Saturday morning Dori and I headed out to the Pattison/Belleville area for my last long ride.  The temperature was perfect and I got in 43 great miles.  Saturday evening the family headed to Steak n Shake to celebrate Avery’s Birthday, it was her choice.  Her birthday wasn’t until Sunday but having a Halloween birthday means changing up the celebration a bit sometimes.

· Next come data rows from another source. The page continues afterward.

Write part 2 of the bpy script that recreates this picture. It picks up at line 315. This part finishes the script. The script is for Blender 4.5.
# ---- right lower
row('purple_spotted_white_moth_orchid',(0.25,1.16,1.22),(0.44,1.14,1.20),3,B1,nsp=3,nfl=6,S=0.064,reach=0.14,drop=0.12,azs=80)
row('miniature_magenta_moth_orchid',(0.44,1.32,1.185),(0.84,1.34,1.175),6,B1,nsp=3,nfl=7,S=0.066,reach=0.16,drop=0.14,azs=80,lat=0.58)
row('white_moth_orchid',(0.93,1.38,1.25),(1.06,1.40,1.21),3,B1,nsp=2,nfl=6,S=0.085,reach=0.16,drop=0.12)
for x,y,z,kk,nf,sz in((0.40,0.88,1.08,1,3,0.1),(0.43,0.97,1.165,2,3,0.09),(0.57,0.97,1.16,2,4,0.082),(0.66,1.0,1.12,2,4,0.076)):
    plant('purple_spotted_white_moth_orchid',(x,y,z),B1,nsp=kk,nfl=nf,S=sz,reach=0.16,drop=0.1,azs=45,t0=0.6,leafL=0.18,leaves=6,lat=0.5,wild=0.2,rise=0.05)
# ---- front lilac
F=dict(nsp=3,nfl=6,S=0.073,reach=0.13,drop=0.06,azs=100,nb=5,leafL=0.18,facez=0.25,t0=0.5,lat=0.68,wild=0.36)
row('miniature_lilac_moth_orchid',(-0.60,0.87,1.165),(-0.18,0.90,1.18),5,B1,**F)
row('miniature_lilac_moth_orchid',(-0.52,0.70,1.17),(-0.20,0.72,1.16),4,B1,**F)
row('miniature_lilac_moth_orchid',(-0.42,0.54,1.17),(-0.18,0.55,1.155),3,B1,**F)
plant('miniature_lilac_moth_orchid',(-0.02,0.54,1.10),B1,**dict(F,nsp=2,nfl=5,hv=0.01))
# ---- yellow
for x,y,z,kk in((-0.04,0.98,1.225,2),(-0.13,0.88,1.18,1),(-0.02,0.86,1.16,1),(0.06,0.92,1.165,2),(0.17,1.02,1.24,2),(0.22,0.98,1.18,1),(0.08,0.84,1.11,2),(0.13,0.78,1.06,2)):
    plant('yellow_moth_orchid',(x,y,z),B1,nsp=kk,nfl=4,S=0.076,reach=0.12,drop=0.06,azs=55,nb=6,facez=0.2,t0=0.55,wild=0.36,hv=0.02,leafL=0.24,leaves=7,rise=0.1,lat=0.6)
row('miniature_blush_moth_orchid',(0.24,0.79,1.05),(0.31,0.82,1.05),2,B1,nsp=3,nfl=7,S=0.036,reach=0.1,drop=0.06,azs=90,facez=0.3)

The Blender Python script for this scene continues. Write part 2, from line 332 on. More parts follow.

Woke up Sunday and was glad to see my heel wasn’t swollen from Saturday’s ride.  I headed down to 288 again for more time in the wetsuit.  I swam 1.2 miles consecutive so I would have an idea what it felt like and get an idea of my time.  I was happy with my swim time and would be ecstatic to swim that on race day but with traffic and nerves it is unlikely.    Rumor has it I will be in the first wave which helps matters as the water won’t be as choppy but that has not been confirmed.  Sunday afternoon it was all about Avery’s birthday and getting Halloween ready.  I ran some errands after the lake and Avery opened her presents and had some ice cream cake before costume time.  The girls had a great time trick-or-treating and my foot/heel didn’t bother me at all during the festivities.
We got home from trick-or-treating and had a message on the machine from my Dad, he was calling to wish Avery a happy birthday and said something about needing to talk to me about flights.  What?  I talked with my Dad Friday evening and he seemed pretty sure he wasn’t going to make the trip.  I was pretty bummed but I understood.  Finding out he was going to make it after all had me over the moon.  I was excited about my race all over again.  On a few of my tough runs I pictured my Dad being at the finish line as motivation.  Knowing he was going to make it is great news but also makes me feel just a tad more pressure.  Dad isn’t a fan of flying and has been on a plane maybe 5 times in his life, he is taking two planes to get to Houston the night before my race.  WOW!